The Australian

By Nicole Hemmer

Just after 3pm last Monday, local time, the New York Times Twitter feed announced breaking news: the paper had just won four Pulitzer Prizes for excellence in journalism. The next tweet, sent out thirteen minutes later, relayed reports of two explosions at the Boston marathon.

The news coverage that followed made excellence in journalism seem well out-of-reach. While the early reporting out of Boston showed restraint as journalists took care not to speculate, much of the media soon traded caution for conjecture. In doing so, they not only abdicated their duty to inform the public, but they hindered the country's ability to respond to one of the worst weeks in memory.

When Tuesday morning dawned with no new leads or suspects, news media began to fill in the blanks. A 20-year-old Saudi national injured in the bombing was questioned by police after the attacks. The New York Post immediately labelled the victim a "suspect," though police never considered him one. Reporters swarmed his family and friends. A Fox News producer hounded the student's roommate until the roommate finally hid his face, begging, "Let me go to school, dude."

The media's desire to name the guilty party caught other innocents as well. On Thursday morning the New York Post — racking up an impressive string of errors over the week — ran a front-page photograph of two spectators labelled "BAG MEN". The accompanying story suggested the men were prime suspects. But they were nothing of the sort. The Post's "Bag Men" were a seventeen-year-old Moroccan-American track athlete and his coach, there to watch the race.

To be sure, mistaken reporting is nothing new. "Dewey Defeats Truman!" declared the Chicago Tribune front page the day after the closely-contested 1948 presidential election between Thomas Dewey and Harry Truman. The Tribune got it spectacularly wrong, its error immortalised in a photograph of Truman holding the paper aloft for reporters as he declared victory.

So being wrong is nothing new. But errors in reporting have been compounded by the new media imperatives of the digital age. The 24/7 news cycle leads to unbroken coverage of shocking events, even when hours pass with no new developments. Add in the every-man-a-reporter climate of social media like Twitter and Reddit, and coverage of stories like Boston becomes a free-for-all.

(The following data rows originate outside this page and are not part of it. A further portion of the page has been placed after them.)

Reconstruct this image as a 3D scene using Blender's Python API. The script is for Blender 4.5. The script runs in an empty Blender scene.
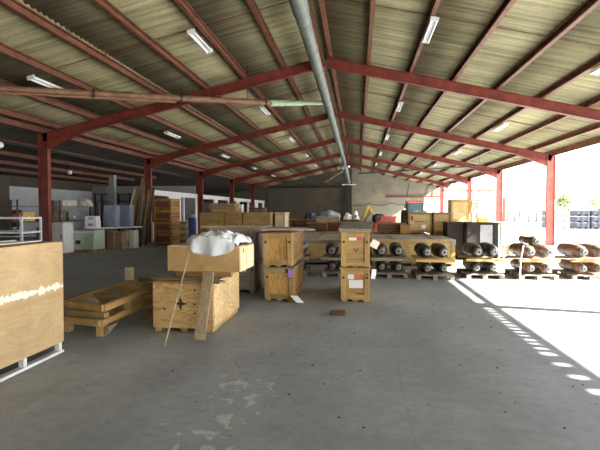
import bpy, bmesh, math, random
from mathutils import Vector, Matrix
R = random.Random(7)
S = bpy.context.scene
COL = S.collection
PI = math.pi
rad = math.radians

# ------------------------------------------------------------------ helpers
class MB:
    """collects simple solids into one mesh"""
    def __init__(self): self.v = []; self.f = []
    def add(self, vs, fs):
        n = len(self.v); self.v += [tuple(p) for p in vs]; self.f += [tuple(i + n for i in q) for q in fs]; return self
    def box(self, x0, x1, y0, y1, z0, z1, M=None):
        vs = [Vector(p) for p in ((x0,y0,z0),(x1,y0,z0),(x1,y1,z0),(x0,y1,z0),(x0,y0,z1),(x1,y0,z1),(x1,y1,z1),(x0,y1,z1))]
        if M: vs = [M @ p for p in vs]
        return self.add(vs, [(0,3,2,1),(4,5,6,7),(0,1,5,4),(1,2,6,5),(2,3,7,6),(3,0,4,7)])
    def hexa(self, vs):
        return self.add(vs, [(0,3,2,1),(4,5,6,7),(0,1,5,4),(1,2,6,5),(2,3,7,6),(3,0,4,7)])
    def extrude(self, prof, p0, p1, up=Vector((0,0,1))):
        """closed 2D profile (side, up) swept from p0 to p1"""
        p0, p1 = Vector(p0), Vector(p1); d = (p1 - p0).normalized()
        s = d.cross(up).normalized(); u = s.cross(d)
        n = len(prof)
        vs = [p0 + s*a + u*b for a, b in prof] + [p1 + s*a + u*b for a, b in prof]
        fs = [tuple(range(n))[::-1], tuple(range(n, 2*n))] + [(i, (i+1) % n, n+(i+1) % n, n+i) for i in range(n)]
        return self.add(vs, fs)
    def bar(self, p0, p1, w, t, up=Vector((0,0,1))):
        return self.extrude([(-w/2,-t/2),(w/2,-t/2),(w/2,t/2),(-w/2,t/2)], p0, p1, up)
    def tube(self, pts, r, n=10, cap=True):
        pts = [Vector(p) for p in pts]; m = len(pts); vs = []
        for i, p in enumerate(pts):
            d = (pts[min(i+1, m-1)] - pts[max(i-1, 0)]).normalized()
            up = Vector((0,0,1)) if abs(d.z) < .95 else Vector((0,1,0))
            s = d.cross(up).normalized(); u = s.cross(d)
            rr = r[i] if isinstance(r, (list, tuple)) else r
            vs += [p + (s*math.cos(2*PI*k/n) + u*math.sin(2*PI*k/n))*rr for k in range(n)]
        fs = [(i*n+k, i*n+(k+1) % n, (i+1)*n+(k+1) % n, (i+1)*n+k) for i in range(m-1) for k in range(n)]
        if cap: fs += [tuple(range(n))[::-1], tuple(range((m-1)*n, m*n))]
        return self.add(vs, fs)
    def lathe_y(self, prof, n=20, c=(0,0)):
        """profile of (y, r) about the axis x=c0, z=c1"""
        m = len(prof); vs = []
        for y, r in prof:
            vs += [(c[0]+r*math.cos(2*PI*k/n), y, c[1]+r*math.sin(2*PI*k/n)) for k in range(n)]
        fs = [(i*n+k, i*n+(k+1) % n, (i+1)*n+(k+1) % n, (i+1)*n+k) for i in range(m-1) for k in range(n)]
        fs += [tuple(range(n)), tuple(range((m-1)*n, m*n))[::-1]]
        return self.add(vs, fs)
    def build(self, name, mat, parent=None, bevel=0.0, smooth=False, loc=None, rot=None):
        me = bpy.data.meshes.new(name); me.from_pydata(self.v, [], self.f); me.update()
        bm = bmesh.new(); bm.from_mesh(me); bmesh.ops.recalc_face_normals(bm, faces=bm.faces)
        bm.to_mesh(me); bm.free()
        me.materials.append(mat)
        if smooth:
            for p in me.polygons: p.use_smooth = True
        o = bpy.data.objects.new(name, me); COL.objects.link(o)
        if bevel:
            b = o.modifiers.new('edge', 'BEVEL'); b.width = bevel; b.segments = 1; b.limit_method = 'ANGLE'
        if parent: o.parent = parent
        if loc is not None: o.location = loc
        if rot is not None: o.rotation_euler = rot
        return o

def tag(o, label, cat, group=None, kind=None):
    o['label'] = label; o['category'] = cat
    if group: o['group'] = group
    if kind: o['kind'] = kind
    return o
def thing(name, label, cat, loc=(0,0,0), rot=0, group=None, kind=None):
    o = bpy.data.objects.new(name, None); COL.objects.link(o); o.empty_display_size = .1
    o.location = loc; o.rotation_euler = rot if isinstance(rot, tuple) else (0,0,rot)
    return tag(o, label, cat, group, kind)
def dup(root, loc, label, rot=None):
    r = root.copy(); COL.objects.link(r); r.location = loc; r['label'] = label
    if rot is not None: r.rotation_euler = rot if isinstance(rot, tuple) else (0,0,rot)
    for ch in list(root.children):
        c = ch.copy(); COL.objects.link(c); c.parent = r
        for g in list(ch.children):
            d = g.copy(); COL.objects.link(d); d.parent = c
    return r
ORD = ['first','second','third','fourth','fifth','sixth','seventh','eighth','ninth','tenth']

# ------------------------------------------------------------------ materials
def newmat(name, rough=.8, metal=0.0):
    m = bpy.data.materials.new(name); m.use_nodes = True
    nt = m.node_tree; b = nt.nodes['Principled BSDF']
    b.inputs['Roughness'].default_value = rough; b.inputs['Metallic'].default_value = metal
    return m, nt, b
def ramp(nt, fac, stops):
    r = nt.nodes.new('ShaderNodeValToRGB'); el = r.color_ramp.elements
    while len(el) < len(stops): el.new(.5)
    for e, (p, c) in zip(el, stops): e.position = p; e.color = (c[0], c[1], c[2], 1)
    nt.links.new(fac, r.inputs[0]); return r.outputs[0]
def noise(nt, vec, scale, detail=4, dist=0.0, rough=.55):
    n = nt.nodes.new('ShaderNodeTexNoise'); n.inputs['Scale'].default_value = scale
    n.inputs['Detail'].default_value = detail; n.inputs['Distortion'].default_value = dist; n.inputs['Roughness'].default_value = rough
    nt.links.new(vec, n.inputs['Vector']); return n.outputs['Fac']
def mix(nt, fac, a, b, blend='MIX'):
    n = nt.nodes.new('ShaderNodeMix'); n.data_type = 'RGBA'; n.blend_type = blend
    for sock, v in ((n.inputs[0], fac), (n.inputs[6], a), (n.inputs[7], b)):
        if isinstance(v, (int, float)): sock.default_value = v
        elif isinstance(v, tuple): sock.default_value = (v[0], v[1], v[2], 1)
        else: nt.links.new(v, sock)
    return n.outputs[2]
def math_(nt, op, a, b=None, c=None, clamp=False):
    n = nt.nodes.new('ShaderNodeMath'); n.operation = op; n.use_clamp = clamp
    for i, v in enumerate((a, b, c)):
        if v is None: continue
        if isinstance(v, (int, float)): n.inputs[i].default_value = v
        else: nt.links.new(v, n.inputs[i])
    return n.outputs[0]
def objvec(nt, scale=(1,1,1), rnd=True):
    t = nt.nodes.new('ShaderNodeTexCoord'); v = t.outputs['Object']
    if rnd:
        oi = nt.nodes.new('ShaderNodeObjectInfo')
        mu = nt.nodes.new('ShaderNodeMath'); mu.operation = 'MULTIPLY'; mu.inputs[1].default_value = 37.0
        nt.links.new(oi.outputs['Random'], mu.inputs[0])
        ad = nt.nodes.new('ShaderNodeVectorMath'); ad.operation = 'ADD'
        nt.links.new(v, ad.inputs[0]); nt.links.new(mu.outputs[0], ad.inputs[1]); v = ad.outputs[0]
    mp = nt.nodes.new('ShaderNodeMapping'); mp.inputs['Scale'].default_value = scale
    nt.links.new(v, mp.inputs['Vector']); return mp.outputs[0]
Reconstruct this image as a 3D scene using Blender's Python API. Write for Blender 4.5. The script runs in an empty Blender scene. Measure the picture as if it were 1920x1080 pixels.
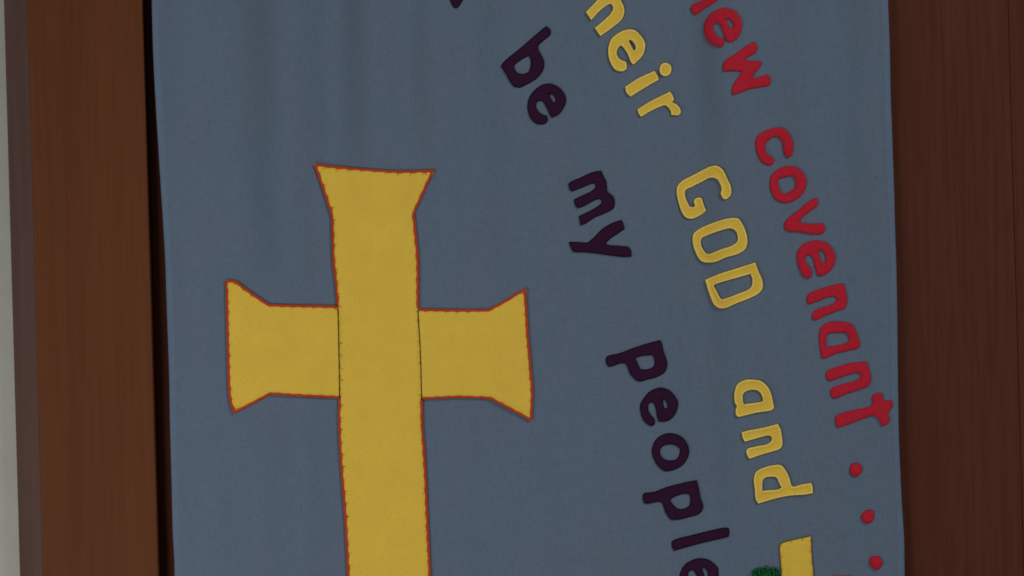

This fast-paced news favours being first over being right. Boston was only the latest example of this trend. In 2012 when the US Supreme Court handed down its controversial ruling on health care reform, Fox News and CNN were first to report the decision. Only they got it wrong. Having skimmed rather than analysed the ruling, they concluded the Court had struck down rather than upheld President Obama's signature legislation. As a result, wholly unnecessary chaos and misinformation greeted the decision.

In the wake of the Boston bombings, the effects of sloppy reporting were even more damaging. Rather than informing and clarifying, the media added to the confusion and uncertainty following the attacks. Rather than intervening in rumour and assumption, they amplified both.

The speculation and misreporting got so bad that the FBI was forced to comment. On Thursday CNN announced a suspect had been arrested, leading nearly a thousand reporters to descend on the Boston courthouse. Over the course of an hour the network's reporting unravelled. In response to CNN's misinformation, the FBI issued a stern statement warning the press it was hindering law enforcement's efforts to find the terrorists.

The Boston bombing suspects are now either dead or in custody. But the US still faces a staggering number of problems: the renewed threat of terrorism, a lacklustre economy, a gridlocked political system. With so many problems, what the nation needs most is a press that can cut through partisanship, confusion, and spectacle, a press that strengthens rather than stymies America's ability to meet its challenges.

In the days following the Boston attacks, the American media showed themselves unfit for that task. If there is anything redeemable about the week just past, it is the hope that the media's appalling failures spur a rejection of reckless reportage and a recommitment to genuine excellence in journalism.